Sarkozy's closest rivals, Socialist Segolene Royal and third-placed centrist Francois Bayrou, are concentrating their fire on his character, seeking to make Sunday's first round vote a referendum on his personality as much as his policies.

Portraying him as an agitated, dangerous right-winger, they say his inability to visit France's multi-ethnic suburbs without a small army of riot police shows he is incapable of being the unifying force a president is supposed to be.

A week of sharp exchanges with far-right leader Jean-Marie Le Pen, who saw in Sarkozy's talk on immigration, crime and national identity a bid to steal his voters, also harmed his efforts to rebrand himself as a milder, more open character.

"I'm attacked morning, noon and night and with such violence," Sarkozy told France Inter radio.

"I'm trying to tell the French people I will unite them, and to do that I have to love them, understand them, listen to them. That's what I'll do in the second round, if I make it," said Sarkozy, who is the frontrunner in opinion polls.

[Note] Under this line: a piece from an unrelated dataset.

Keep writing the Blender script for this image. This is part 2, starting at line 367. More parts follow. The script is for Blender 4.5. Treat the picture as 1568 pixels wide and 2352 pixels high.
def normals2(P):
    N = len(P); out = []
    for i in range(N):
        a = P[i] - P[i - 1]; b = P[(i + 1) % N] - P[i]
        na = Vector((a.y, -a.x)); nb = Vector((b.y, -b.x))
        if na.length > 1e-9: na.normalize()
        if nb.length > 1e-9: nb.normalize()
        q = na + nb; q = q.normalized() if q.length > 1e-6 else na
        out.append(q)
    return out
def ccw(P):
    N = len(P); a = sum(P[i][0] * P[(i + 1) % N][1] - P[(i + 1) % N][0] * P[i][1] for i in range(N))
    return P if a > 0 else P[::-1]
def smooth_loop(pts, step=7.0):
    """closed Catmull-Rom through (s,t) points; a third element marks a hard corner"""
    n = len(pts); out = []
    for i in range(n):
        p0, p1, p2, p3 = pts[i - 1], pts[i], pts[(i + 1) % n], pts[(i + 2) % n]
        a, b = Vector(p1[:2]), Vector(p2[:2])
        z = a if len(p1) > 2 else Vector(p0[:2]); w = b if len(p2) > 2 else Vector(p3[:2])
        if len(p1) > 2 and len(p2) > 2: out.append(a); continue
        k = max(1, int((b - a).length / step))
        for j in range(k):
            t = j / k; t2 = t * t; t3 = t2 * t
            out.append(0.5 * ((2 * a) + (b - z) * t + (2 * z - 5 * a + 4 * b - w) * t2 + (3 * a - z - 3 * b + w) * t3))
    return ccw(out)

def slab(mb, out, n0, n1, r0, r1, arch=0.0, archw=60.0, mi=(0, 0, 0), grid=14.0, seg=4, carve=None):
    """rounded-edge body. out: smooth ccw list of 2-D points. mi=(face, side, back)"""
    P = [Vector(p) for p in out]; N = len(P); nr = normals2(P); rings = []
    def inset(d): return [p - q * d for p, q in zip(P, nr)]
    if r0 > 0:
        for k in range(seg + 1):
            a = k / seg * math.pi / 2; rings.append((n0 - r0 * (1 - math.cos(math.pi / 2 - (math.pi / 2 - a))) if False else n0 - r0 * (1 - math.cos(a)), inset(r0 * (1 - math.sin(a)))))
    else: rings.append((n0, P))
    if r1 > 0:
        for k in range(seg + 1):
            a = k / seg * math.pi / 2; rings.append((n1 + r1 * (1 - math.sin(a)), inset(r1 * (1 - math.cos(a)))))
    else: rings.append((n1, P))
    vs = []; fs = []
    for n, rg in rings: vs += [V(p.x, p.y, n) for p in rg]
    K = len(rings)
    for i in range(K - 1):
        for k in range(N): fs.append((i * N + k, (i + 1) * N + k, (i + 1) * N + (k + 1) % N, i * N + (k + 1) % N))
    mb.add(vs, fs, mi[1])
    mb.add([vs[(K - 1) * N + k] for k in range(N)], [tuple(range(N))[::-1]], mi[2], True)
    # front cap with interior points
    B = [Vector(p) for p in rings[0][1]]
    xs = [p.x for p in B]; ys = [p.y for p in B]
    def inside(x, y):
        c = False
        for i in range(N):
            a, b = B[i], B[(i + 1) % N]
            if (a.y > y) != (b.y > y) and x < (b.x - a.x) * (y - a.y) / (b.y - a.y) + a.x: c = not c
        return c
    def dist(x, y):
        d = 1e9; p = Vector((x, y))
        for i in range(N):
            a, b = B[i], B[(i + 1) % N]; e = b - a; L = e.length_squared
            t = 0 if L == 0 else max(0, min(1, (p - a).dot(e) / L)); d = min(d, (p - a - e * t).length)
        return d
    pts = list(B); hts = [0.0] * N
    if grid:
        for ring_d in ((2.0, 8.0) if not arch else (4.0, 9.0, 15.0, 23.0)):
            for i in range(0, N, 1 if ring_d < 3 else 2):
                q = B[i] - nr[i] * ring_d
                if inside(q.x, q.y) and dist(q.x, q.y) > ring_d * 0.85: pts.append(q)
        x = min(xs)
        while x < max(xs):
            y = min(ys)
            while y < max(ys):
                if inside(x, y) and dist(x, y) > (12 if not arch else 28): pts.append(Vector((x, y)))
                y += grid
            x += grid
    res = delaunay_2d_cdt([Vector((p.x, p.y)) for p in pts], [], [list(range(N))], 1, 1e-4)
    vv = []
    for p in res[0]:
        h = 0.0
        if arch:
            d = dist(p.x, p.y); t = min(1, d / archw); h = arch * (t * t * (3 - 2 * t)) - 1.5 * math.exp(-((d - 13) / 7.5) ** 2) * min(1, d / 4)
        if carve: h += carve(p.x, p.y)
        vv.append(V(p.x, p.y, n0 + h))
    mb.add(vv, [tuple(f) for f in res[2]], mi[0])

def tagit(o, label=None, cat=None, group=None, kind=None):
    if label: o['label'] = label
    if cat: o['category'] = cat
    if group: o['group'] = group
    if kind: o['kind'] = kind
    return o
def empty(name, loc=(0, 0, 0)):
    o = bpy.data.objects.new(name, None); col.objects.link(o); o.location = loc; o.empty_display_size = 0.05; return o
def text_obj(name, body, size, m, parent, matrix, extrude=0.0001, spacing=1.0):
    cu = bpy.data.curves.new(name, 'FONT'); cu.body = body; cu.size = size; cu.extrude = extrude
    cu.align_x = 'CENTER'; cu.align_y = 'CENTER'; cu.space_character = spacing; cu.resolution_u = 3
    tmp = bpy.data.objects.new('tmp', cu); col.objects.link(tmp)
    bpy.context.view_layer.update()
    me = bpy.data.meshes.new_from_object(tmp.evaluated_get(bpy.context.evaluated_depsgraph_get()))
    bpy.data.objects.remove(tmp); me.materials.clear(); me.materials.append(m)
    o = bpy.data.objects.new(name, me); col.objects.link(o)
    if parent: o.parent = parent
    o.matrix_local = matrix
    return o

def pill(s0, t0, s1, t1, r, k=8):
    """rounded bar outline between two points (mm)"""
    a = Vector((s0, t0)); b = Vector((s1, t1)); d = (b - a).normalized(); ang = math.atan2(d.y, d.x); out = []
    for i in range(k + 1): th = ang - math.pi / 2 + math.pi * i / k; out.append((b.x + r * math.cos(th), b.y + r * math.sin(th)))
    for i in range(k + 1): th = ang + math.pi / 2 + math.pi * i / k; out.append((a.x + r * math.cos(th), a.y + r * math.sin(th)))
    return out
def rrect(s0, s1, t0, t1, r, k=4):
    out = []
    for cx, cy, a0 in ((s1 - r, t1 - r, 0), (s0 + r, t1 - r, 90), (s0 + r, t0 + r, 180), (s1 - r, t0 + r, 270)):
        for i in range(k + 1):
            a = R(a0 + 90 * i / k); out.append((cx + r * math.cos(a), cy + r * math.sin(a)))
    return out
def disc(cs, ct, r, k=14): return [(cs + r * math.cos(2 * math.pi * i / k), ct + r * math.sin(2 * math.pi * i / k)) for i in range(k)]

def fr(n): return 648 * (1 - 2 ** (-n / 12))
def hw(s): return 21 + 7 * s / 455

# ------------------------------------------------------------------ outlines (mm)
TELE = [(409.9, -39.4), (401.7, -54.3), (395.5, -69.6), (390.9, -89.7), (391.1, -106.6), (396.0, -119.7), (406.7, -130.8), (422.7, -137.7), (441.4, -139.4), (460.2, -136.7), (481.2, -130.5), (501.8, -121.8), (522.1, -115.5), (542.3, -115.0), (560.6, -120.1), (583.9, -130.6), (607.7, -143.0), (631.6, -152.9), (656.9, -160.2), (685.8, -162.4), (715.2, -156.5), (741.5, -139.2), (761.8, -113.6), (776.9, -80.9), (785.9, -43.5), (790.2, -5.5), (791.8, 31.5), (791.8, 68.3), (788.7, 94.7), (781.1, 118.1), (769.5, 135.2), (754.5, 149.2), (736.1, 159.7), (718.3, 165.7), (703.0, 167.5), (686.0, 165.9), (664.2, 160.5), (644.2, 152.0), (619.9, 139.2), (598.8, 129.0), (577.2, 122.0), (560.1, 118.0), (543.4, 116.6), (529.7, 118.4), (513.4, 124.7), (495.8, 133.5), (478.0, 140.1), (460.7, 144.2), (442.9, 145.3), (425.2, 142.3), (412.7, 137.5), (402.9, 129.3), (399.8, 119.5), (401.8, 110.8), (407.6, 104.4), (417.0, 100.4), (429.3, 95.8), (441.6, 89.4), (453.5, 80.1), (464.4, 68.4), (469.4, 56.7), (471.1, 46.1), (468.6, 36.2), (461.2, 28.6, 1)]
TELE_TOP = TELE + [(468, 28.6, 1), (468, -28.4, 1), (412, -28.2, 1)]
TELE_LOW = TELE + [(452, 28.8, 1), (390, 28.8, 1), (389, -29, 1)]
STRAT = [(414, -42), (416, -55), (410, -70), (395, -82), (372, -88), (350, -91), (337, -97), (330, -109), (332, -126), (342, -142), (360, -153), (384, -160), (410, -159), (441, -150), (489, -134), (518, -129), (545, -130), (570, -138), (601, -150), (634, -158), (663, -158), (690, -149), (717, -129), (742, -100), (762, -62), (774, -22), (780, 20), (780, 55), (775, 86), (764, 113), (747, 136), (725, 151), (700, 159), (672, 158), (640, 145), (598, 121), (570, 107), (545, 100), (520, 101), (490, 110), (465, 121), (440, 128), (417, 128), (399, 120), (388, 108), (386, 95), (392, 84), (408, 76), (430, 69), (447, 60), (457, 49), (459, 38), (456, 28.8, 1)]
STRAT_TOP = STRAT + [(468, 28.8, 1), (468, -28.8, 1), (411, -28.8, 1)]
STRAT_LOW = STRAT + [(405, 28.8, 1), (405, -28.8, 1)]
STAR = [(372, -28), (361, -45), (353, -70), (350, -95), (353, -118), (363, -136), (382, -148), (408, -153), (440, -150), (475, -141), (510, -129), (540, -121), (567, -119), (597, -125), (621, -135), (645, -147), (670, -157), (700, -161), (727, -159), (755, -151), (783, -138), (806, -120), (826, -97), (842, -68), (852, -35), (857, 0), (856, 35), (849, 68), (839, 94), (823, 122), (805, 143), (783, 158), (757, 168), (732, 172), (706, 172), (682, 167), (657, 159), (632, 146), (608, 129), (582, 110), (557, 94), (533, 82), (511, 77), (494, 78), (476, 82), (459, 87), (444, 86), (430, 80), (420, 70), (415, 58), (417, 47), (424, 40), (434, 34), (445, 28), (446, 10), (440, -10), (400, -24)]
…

Two new polls showed Sarkozy ahead of Royal on Wednesday, with one survey showing the Socialist narrowing the gap, and another showing them at the same distance as in a previous survey. A CSA poll this week made the race a tie.

Sarkozy won some welcome support from former president Valery Giscard d'Estaing, who said in an interview in Thursday's Le Parisien daily he would be backing him rather than Bayrou, leader of the UDF party he founded.

"SUPERMARKET PROLETARIAT"

Sarkozy has dismissed the attacks on him as the favorite's burden, noting conservatives Charles de Gaulle and Jacques Chirac and Socialist Francois Mitterrand had all been portrayed as extremists but won -- the latter pair at the third attempt.

Sarkozy consciously softened his tone earlier this year, adopting Royal's buzz words of respect, confidence and debate in an attempt to appeal to moderate voters he needs to be elected.

Posters of Sarkozy have been systematically defaced across France, while the image of most of the other 11 candidates contesting the April 22 first round ballot are mostly unscathed.

With Bayrou challenging strongly for a place in the run-off, Royal has gone left in recent weeks in a bid to win back waverers and ensure no repeat of 2002, when the Socialist candidate was knocked out in the first round.

On a visit to a Paris supermarket she contrasted "golden parachute" payouts for rich bosses with workers' low wages and praised female workers as "today's proletariat".

However, Royal has also come under attack for policy gaffes and internal disputes in past weeks. On Wednesday, she defended herself for canceling several media interviews on short notice.

"I'm a free woman," she told TF1 television. "As to what concerns my character, I think there is a very important quality that Francois Mitterrand had -- it's cool-headedness."